Required task:
Print the material below exactly as it stands, please, from its first line to the line holding "structure(link('wall_left', bm, [M['beige'], M['grey']]), 'left", with no pictures.

--- begin Listed entries ---

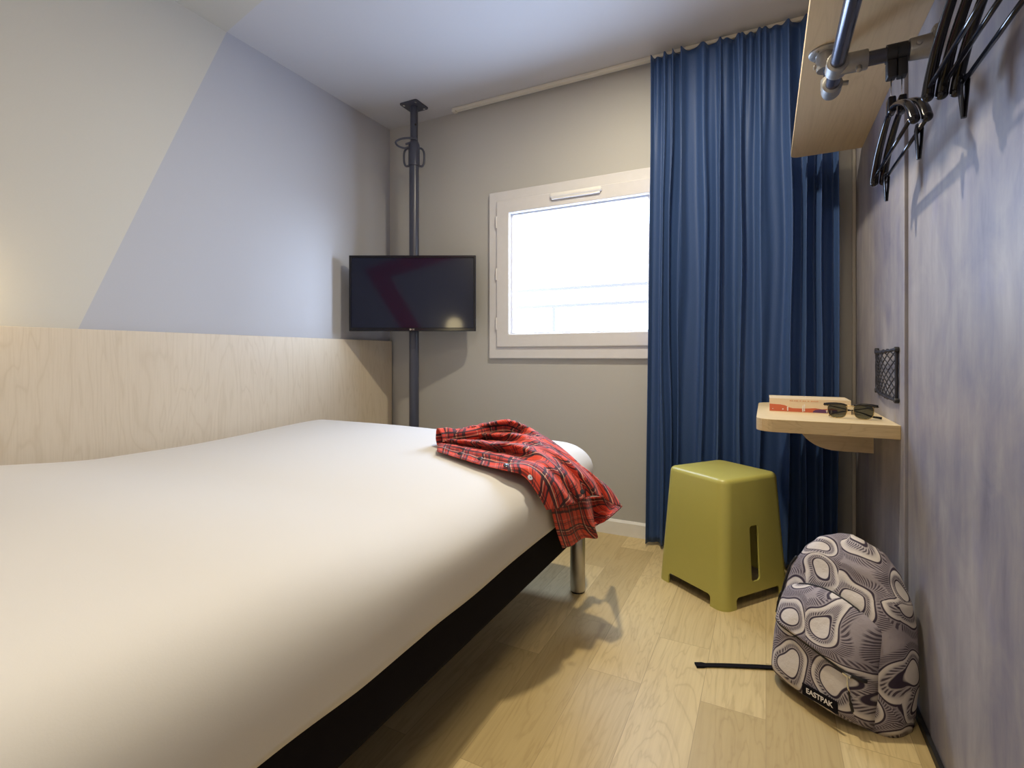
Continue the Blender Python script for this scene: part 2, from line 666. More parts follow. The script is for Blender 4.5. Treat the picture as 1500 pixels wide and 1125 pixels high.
def smooth(a, b, x):
    tt = max(0.0, min(1.0, (x - a) / (b - a)))
    return tt * tt * (3 - 2 * tt)


# ================================================================== the room
bm = B()
box(bm, (XL - 0.1, YN - 0.1, -0.08), (XR + 0.1, YB + 0.1, 0))
structure(link('floor', bm, M['floor']), 'light oak plank floor')

# ceiling: a beige painted corner and grey field, split along the painted diagonal
P0, P1 = Vector((XL, 1.472)), Vector((-1.873, 1.408))
yr = P0.y + (P1.y - P0.y) / (P1.x - P0.x) * (XR + 0.1 - P0.x)
yl = P0.y + (P1.y - P0.y) / (P1.x - P0.x) * (-0.1)
bm = B()
for poly, mi in (([(XL - 0.1, YN - 0.1), (XR + 0.1, YN - 0.1), (XR + 0.1, yr), (XL - 0.1, yl)], 0),
                 ([(XL - 0.1, yl), (XR + 0.1, yr), (XR + 0.1, YB + 0.1), (XL - 0.1, YB + 0.1)], 1)):
    loft(bm, [[Vector((x, y, ZC)) for x, y in poly], [Vector((x, y, ZC + 0.1)) for x, y in poly]], mat=mi)
bmesh.ops.recalc_face_normals(bm, faces=bm.faces)
structure(link('ceiling', bm, [M['beige'], M['ceil']]), 'ceiling painted grey with a beige corner')

# left wall, painted beige then grey along a slanting line
k = (1.472 - 0.916) / (2.412 - 1.031)
y0 = 1.472 - k * ZC
bm = B()
for poly, mi in (([(YN - 0.1, 0), (y0, 0), (1.472, ZC), (YN - 0.1, ZC)], 0),
                 ([(y0, 0), (YB + 0.1, 0), (YB + 0.1, ZC), (1.472, ZC)], 1)):
    prism_yz(bm, poly, XL - 0.1, XL, mi)
bmesh.ops.recalc_face_normals(bm, faces=bm.faces)
structure(link('wall_left', bm, [M['beige'], M['grey']]), 'left wall painted beige and grey along a slanting line')

# back wall with the window opening
WX0, WX1, WZ0, WZ1 = -1.385, -0.447, 0.985, 1.815
bm = B()
for lo, hi in (((XL - 0.1, 0), (WX0, ZC)), ((WX1, 0), (XR + 0.1, ZC)), ((WX0, 0), (WX1, WZ0)), ((WX0, WZ1), (WX1, ZC))):
    box(bm, (lo[0], YB, lo[1]), (hi[0], YB + 0.12, hi[1]))
structure(link('wall_back', bm, M['back']), 'stone coloured wall around the window')

bm = B()
box(bm, (XR, YN - 0.1, 0), (XR + 0.1, 1.74, ZC))
box(bm, (XF, 1.742, 0), (XR + 0.1, YB + 0.1, ZC), 0.002)
structure(link('wall_right', bm, M['concrete']), 'mottled lavender grey panelled wall')

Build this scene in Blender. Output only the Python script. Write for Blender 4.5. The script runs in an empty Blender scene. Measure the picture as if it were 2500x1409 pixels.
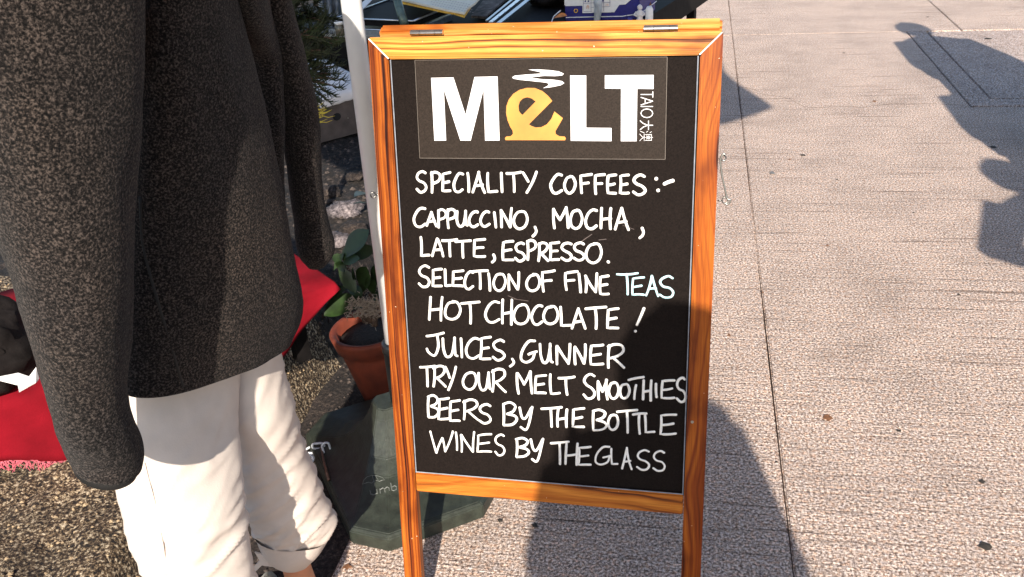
import bpy, bmesh, math, random
from mathutils import Vector, Matrix, noise
from mathutils.bvhtree import BVHTree
random.seed(7)
S = bpy.context.scene
COL = S.collection
R_ = math.radians

# ------------------------------------------------------------------ camera
FPX, CX, CY = 2230.0, 1250.0, 704.5          # the photograph is 2500 x 1409
CAM = Vector((0, 0, 1.5))
dn = Vector((0.07, 1.0, 1164 / FPX)).normalized()      # "down" in camera axes (right, down, forward)
up = -dn
fw = (Vector((0, 0, 1)) - up * up.z).normalized()
rt = fw.cross(up)
ROWS = (rt, fw, up)                                     # world axes in camera axes
cam_data = bpy.data.cameras.new('camera')
cam = bpy.data.objects.new('camera', cam_data); COL.objects.link(cam)
cam_data.sensor_width = 36; cam_data.lens = FPX / 2500 * 36
cam_data.clip_start = 0.02; cam_data.clip_end = 600
cr = Vector([r.x for r in ROWS]); cd = Vector([r.y for r in ROWS]); cf = Vector([r.z for r in ROWS])
M = Matrix.Identity(4)
for i in range(3):
    M[i][0] = cr[i]; M[i][1] = -cd[i]; M[i][2] = -cf[i]; M[i][3] = CAM[i]
cam.matrix_world = M
S.camera = cam

# ------------------------------------------------------------------ light
DA = Vector((0.2153, 0.9765, 0)).normalized()           # along the pavement, away; the sun stands behind
LA = Vector((DA.y, -DA.x, 0))                           # to its right
SA = Vector((0.085, 0.9964, 0)).normalized()          # way the shadows run
SUN_EL = R_(31)
sd = bpy.data.lights.new('sun', 'SUN'); sd.energy = 4.6; sd.angle = R_(0.6); sd.color = (1.0, 0.90, 0.775)
so = bpy.data.objects.new('sun', sd); COL.objects.link(so)
toward_sun = (-SA * math.cos(SUN_EL) + Vector((0, 0, math.sin(SUN_EL)))).normalized()
so.rotation_euler = toward_sun.to_track_quat('Z', 'Y').to_euler(); so.location = (0, -6, 6)
W = bpy.data.worlds.new('World'); S.world = W; W.use_nodes = True
nt = W.node_tree
sky = nt.nodes.new('ShaderNodeTexSky'); sky.sky_type = 'NISHITA'; sky.sun_disc = False
sky.sun_elevation = SUN_EL
sky.sun_rotation = math.atan2(toward_sun.x, toward_sun.y)
bg = nt.nodes['Background']; nt.links.new(sky.outputs[0], bg.inputs[0]); bg.inputs[1].default_value = 0.11
S.view_settings.view_transform = 'Standard'; S.view_settings.look = 'None'
S.view_settings.gamma = 1.0; S.view_settings.use_curve_mapping = False
S.view_settings.exposure = 0.95

# ------------------------------------------------------------------ pixel -> place helpers
def ray(px, py):
    v = Vector((px - CX, py - CY, FPX))
    return Vector((rt.dot(v), fw.dot(v), up.dot(v)))
def atZ(px, py, z):
    r = ray(px, py); t = (z - CAM.z) / r.z; return CAM + r * t
def atY(px, py, Y):
    r = ray(px, py); return CAM + r * (Y / r.y)
def proj(p):
    d = Vector(p) - CAM
    q = Vector((rt.x * d.x + fw.x * d.y + up.x * d.z, rt.y * d.x + fw.y * d.y + up.y * d.z, rt.z * d.x + fw.z * d.y + up.z * d.z))
    return q.x / q.z * FPX + CX, q.y / q.z * FPX + CY
def gp(w, t, z=0): return LA * w + DA * t + Vector((0, 0, z))

# ------------------------------------------------------------------ materials
def newmat(name):
    m = bpy.data.materials.new(name); m.use_nodes = True
    n = m.node_tree; b = n.nodes['Principled BSDF']; return m, n, b
def ND(n, t, **k):
    x = n.nodes.new(t)
    for a, v in k.items(): setattr(x, a, v)
    return x
def ramp(n, stops):
    r = n.nodes.new('ShaderNodeValToRGB'); e = r.color_ramp.elements
    while len(e) < len(stops): e.new(0.5)
    for i, (p, c) in enumerate(stops):
        e[i].position = p; e[i].color = (c[0], c[1], c[2], 1)
    return r
def simple(name, col, rough=0.5, metal=0.0, var=0.25, scale=60, bump=0.1, bscale=200, spec=0.5, coat=0.0, bdist=0.001):
    m, n, b = newmat(name)
    tc = ND(n, 'ShaderNodeTexCoord'); nz = ND(n, 'ShaderNodeTexNoise'); nz.inputs['Scale'].default_value = scale
    nz.inputs['Detail'].default_value = 6; n.links.new(tc.outputs['Object'], nz.inputs['Vector'])
    lo = [c * (1 - var) for c in col]; hi = [min(1, c * (1 + var)) for c in col]
    r = ramp(n, [(0.3, lo), (0.7, hi)]); n.links.new(nz.outputs['Fac'], r.inputs[0]); n.links.new(r.outputs[0], b.inputs['Base Color'])
    b.inputs['Roughness'].default_value = rough; b.inputs['Metallic'].default_value = metal
    b.inputs['Specular IOR Level'].default_value = spec; b.inputs['Coat Weight'].default_value = coat
    if bump:
        n2 = ND(n, 'ShaderNodeTexNoise'); n2.inputs['Scale'].default_value = bscale; n2.inputs['Detail'].default_value = 4
        n.links.new(tc.outputs['Object'], n2.inputs['Vector'])
        bp = ND(n, 'ShaderNodeBump'); bp.inputs['Strength'].default_value = bump; bp.inputs['Distance'].default_value = bdist
        n.links.new(n2.outputs['Fac'], bp.inputs['Height']); n.links.new(bp.outputs[0], b.inputs['Normal'])
    return m
def wood(name, axis, light, mid, dark, spacing=0.006, curl=0.010, seed=0.0, lines=0.5, rough=0.42):
    """varnished softwood; axis = grain direction in object space"""
    m, n, b = newmat(name); L = n.links.new
    tc = ND(n, 'ShaderNodeTexCoord'); sp = ND(n, 'ShaderNodeSeparateXYZ'); L(tc.outputs['Object'], sp.inputs[0])
    al, ac = ('X', 'Y') if axis == 'X' else ('Y', 'X')
    def math_(op, a, b_=None, c=None):
        x = ND(n, 'ShaderNodeMath', operation=op)
        for i, v in enumerate((a, b_, c)):
            if v is None: continue
            if isinstance(v, (int, float)): x.inputs[i].default_value = v
            else: L(v, x.inputs[i])
        return x.outputs[0]
    along, across, z = sp.outputs[al], sp.outputs[ac], sp.outputs['Z']
    def nz(sa, sc, detail=2, off=0.0):
        cb = ND(n, 'ShaderNodeCombineXYZ')
        L(math_('MULTIPLY_ADD', along, sa, seed + off), cb.inputs[0]); L(math_('MULTIPLY', across, sc), cb.inputs[1]); L(math_('MULTIPLY', z, sc), cb.inputs[2])
        t = ND(n, 'ShaderNodeTexNoise'); t.inputs['Scale'].default_value = 1; t.inputs['Detail'].default_value = detail
        L(cb.outputs[0], t.inputs['Vector']); return t.outputs['Fac']
    warp = math_('MULTIPLY_ADD', nz(2.6, 5, 1), curl * 10, across)
    warp = math_('MULTIPLY_ADD', nz(9, 16, 1, 5), curl * 1.2, warp)
    warp = math_('ADD', warp, math_('MULTIPLY', z, 0.7))
    ph = math_('MULTIPLY', warp, 1.0 / spacing)
    cb = ND(n, 'ShaderNodeCombineXYZ'); L(ph, cb.inputs[0]); L(math_('MULTIPLY_ADD', along, 0.9, seed), cb.inputs[1])
    rg = ND(n, 'ShaderNodeTexNoise'); rg.inputs['Scale'].default_value = 1.0; rg.inputs['Detail'].default_value = 1.5
    L(cb.outputs[0], rg.inputs['Vector'])
    r1 = ramp(n, [(0.33, dark), (0.34 + 0.06 * lines, [d * 0.6 + q * 0.4 for d, q in zip(dark, mid)]), (0.38 + 0.08 * lines, mid), (0.62, light)])
    L(rg.outputs['Fac'], r1.inputs[0])
    st = nz(12, 700, 4, 9)
    r2 = ramp(n, [(0.3, (0.55, 0.45, 0.4)), (0.62, (1, 1, 1))]); L(st, r2.inputs[0])
    mx = ND(n, 'ShaderNodeMixRGB', blend_type='MULTIPLY'); mx.inputs[0].default_value = 0.8
    L(r1.outputs[0], mx.inputs[1]); L(r2.outputs[0], mx.inputs[2])
    # broad patches of redder varnish
    bt = nz(7, 20, 3, 20); r3 = ramp(n, [(0.32, (0.34, 0.20, 0.13)), (0.46, (0.85, 0.75, 0.65)), (0.6, (1, 1, 1))]); L(bt, r3.inputs[0])
    m2 = ND(n, 'ShaderNodeMixRGB', blend_type='MULTIPLY'); m2.inputs[0].default_value = 0.8
    L(mx.outputs[0], m2.inputs[1]); L(r3.outputs[0], m2.inputs[2])
    # chips of lost varnish
    ch = ND(n, 'ShaderNodeTexNoise'); ch.inputs['Scale'].default_value = 150; ch.inputs['Detail'].default_value = 3; L(tc.outputs['Object'], ch.inputs['Vector'])
    r4 = ramp(n, [(0.735, (0, 0, 0)), (0.75, (1, 1, 1))]); L(ch.outputs['Fac'], r4.inputs[0])
    m3 = ND(n, 'ShaderNodeMixRGB'); L(r4.outputs[0], m3.inputs[0]); L(m2.outputs[0], m3.inputs[1]); m3.inputs[2].default_value = (0.75, 0.6, 0.42, 1)
    L(m3.outputs[0], b.inputs['Base Color'])
    b.inputs['Roughness'].default_value = rough; b.inputs['Coat Weight'].default_value = 0.06; b.inputs['Coat Roughness'].default_value = 0.25; b.inputs['Specular IOR Level'].default_value = 0.2
    bp = ND(n, 'ShaderNodeBump'); bp.inputs['Strength'].default_value = 0.5; bp.inputs['Distance'].default_value = 0.0012
    L(rg.outputs['Fac'], bp.inputs['Height']); L(bp.outputs[0], b.inputs['Normal'])
    return m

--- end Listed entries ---

Task response:
Continue the Blender Python script for this scene: part 2, from line 666. More parts follow. The script is for Blender 4.5. Treat the picture as 1500 pixels wide and 1125 pixels high.
def smooth(a, b, x):
    tt = max(0.0, min(1.0, (x - a) / (b - a)))
    return tt * tt * (3 - 2 * tt)


# ================================================================== the room
bm = B()
box(bm, (XL - 0.1, YN - 0.1, -0.08), (XR + 0.1, YB + 0.1, 0))
structure(link('floor', bm, M['floor']), 'light oak plank floor')

# ceiling: a beige painted corner and grey field, split along the painted diagonal
P0, P1 = Vector((XL, 1.472)), Vector((-1.873, 1.408))
yr = P0.y + (P1.y - P0.y) / (P1.x - P0.x) * (XR + 0.1 - P0.x)
yl = P0.y + (P1.y - P0.y) / (P1.x - P0.x) * (-0.1)
bm = B()
for poly, mi in (([(XL - 0.1, YN - 0.1), (XR + 0.1, YN - 0.1), (XR + 0.1, yr), (XL - 0.1, yl)], 0),
                 ([(XL - 0.1, yl), (XR + 0.1, yr), (XR + 0.1, YB + 0.1), (XL - 0.1, YB + 0.1)], 1)):
    loft(bm, [[Vector((x, y, ZC)) for x, y in poly], [Vector((x, y, ZC + 0.1)) for x, y in poly]], mat=mi)
bmesh.ops.recalc_face_normals(bm, faces=bm.faces)
structure(link('ceiling', bm, [M['beige'], M['ceil']]), 'ceiling painted grey with a beige corner')

# left wall, painted beige then grey along a slanting line
k = (1.472 - 0.916) / (2.412 - 1.031)
y0 = 1.472 - k * ZC
bm = B()
for poly, mi in (([(YN - 0.1, 0), (y0, 0), (1.472, ZC), (YN - 0.1, ZC)], 0),
                 ([(y0, 0), (YB + 0.1, 0), (YB + 0.1, ZC), (1.472, ZC)], 1)):
    prism_yz(bm, poly, XL - 0.1, XL, mi)
bmesh.ops.recalc_face_normals(bm, faces=bm.faces)
structure(link('wall_left', bm, [M['beige'], M['grey']]), 'left wall painted beige and grey along a slanting line')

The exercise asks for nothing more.